Do Seattle collectors share a common thread with their tastes? Lori Uddenberg, who sits on the board of the Tacoma Art Museum and splits her time between Seattle and Rhode Island, said of her neighbors, “I think they do collect a lot regionally.” She personally is an impassioned collector of artists from the Pacific Northwest—even collecting multiple pieces by the same artist.
But, with more international and national artists headed to Seattle, it has definitely broadened “the amount we’ve got to choose from,” she said. She credits Seattle dealers like Stacey Winston Levitan, co-founder of Seattle and New York galleries Winston Wächter Fine Art, and Mr. Kucera, who founded his eponymous gallery in 1983, with introducing more international talent to the scene.
“Seattle’s collectors are as knowledgeable and active as any outside of NYC and L.A., but they rarely get credit for it,” noted Mr. Gleason. “Part of this is probably related to their locale, but part is also likely a result of their discreet nature.”
Mr. Allen is famously quiet about his collection—he owns major works by Rodin, Calder, Monet, Rothko and Gauguin, in addition to massive amounts of music and Star Trek memorabilia. Through his company Vulcan, he spearheaded a mass of office buildings and apartments in the city’s South Lake Union district across 55 acres, and effectively revitalized the formerly industrial area; a new arts center is also in the planning stages.
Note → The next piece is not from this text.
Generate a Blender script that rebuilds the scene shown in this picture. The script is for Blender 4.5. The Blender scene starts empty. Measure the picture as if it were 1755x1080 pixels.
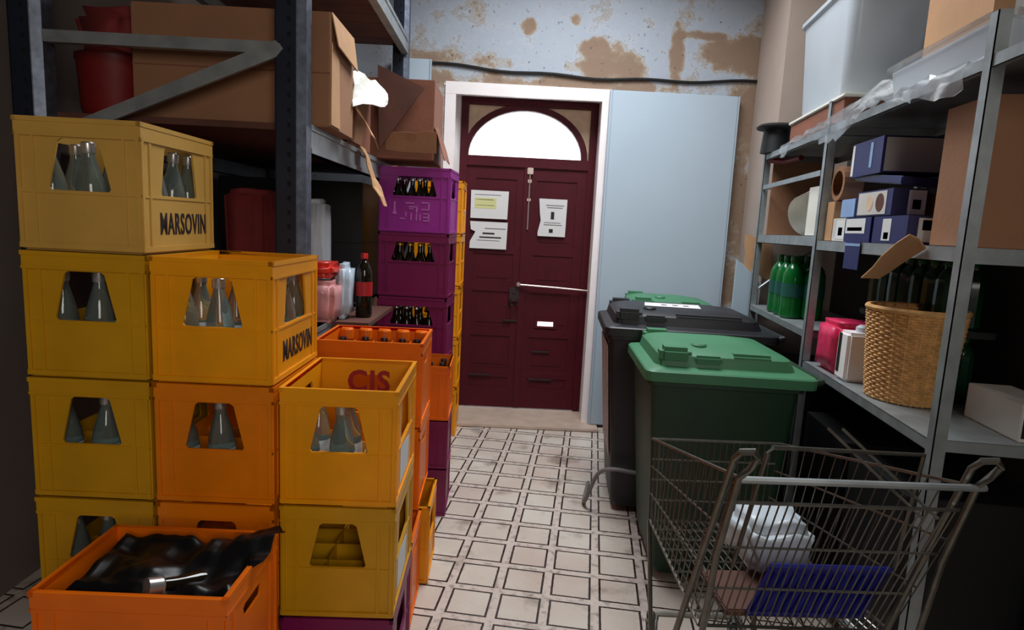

“Paul Allen is a tremendous Seattleite who has done an unbelievable number of great things for the City of Seattle—the Fair is just one of a series of things he’s sponsored and encouraged at a time when the city is ready to be on the national stage,” said William Ketcham, son of collector Janet Ketcham and an art buyer himself.
The Paul Allen connection certainly waves the flag for the area’s tech-industry heft. There’s Microsoft, Amazon, CenturyLink, Tableau and Zillow, to name a few. But tech money is certainly not enough to spell art fair success, as witnessed in 2014 in California with the inaugural editions of Art Silicon Valley and Silicon Valley Contemporary; both garnered high attendance but unspectacular sales.
Mr. Gleason said, “Silicon Valley is also in its infancy in terms of collecting…whereas the Seattle community has been collecting fervently for well over a century.”
Ms. Uddenberg said she’s been collecting for nearly 15 years, and her collection includes about 200 pieces, including those by Bo Bartlett, Charles LeDray, Esther Shimazu and Tony Scherman.
“Charles LeDray was originally a guard at the SAM. When he had a big show of his work at the Whitney, I must have gone about 20 times…I was so obsessed with him.” Ms. Uddenberg now owns several sewn textile works by the artist.
Seattle Art Museum director Kimerly Rorschach told the Observer that “the significance of the fair is that there are a lot of people in Seattle who could potentially collect” and who have “been successful, are quite young, and have been able to do it locally but not in a broad way.”
“To have these galleries coming—with the visibility of the fair thanks to the involvement of Paul Allen—is to give these people an opportunity,” she said.
Ms. Rorschach, who joined SAM as director in 2012, explained that the museum has only just begun to add programming focused on area collectors, such as the Contemporary Collectors Forum, but that it is looking to add series for younger people who want to learn more. Events like the fair are a welcome addition. “There’s a potential to grow a lot more,” she said. “The story here is more about the future than the past or present.”
So far, the fair is relatively small at about 60 galleries. Kasmin’s Mr. Gleason explained: “It was important to have a tight group of galleries, especially for the inaugural year so as not to overwhelm either side. Both the galleries and collectors involved hope that this [year] fosters long-term relationships.”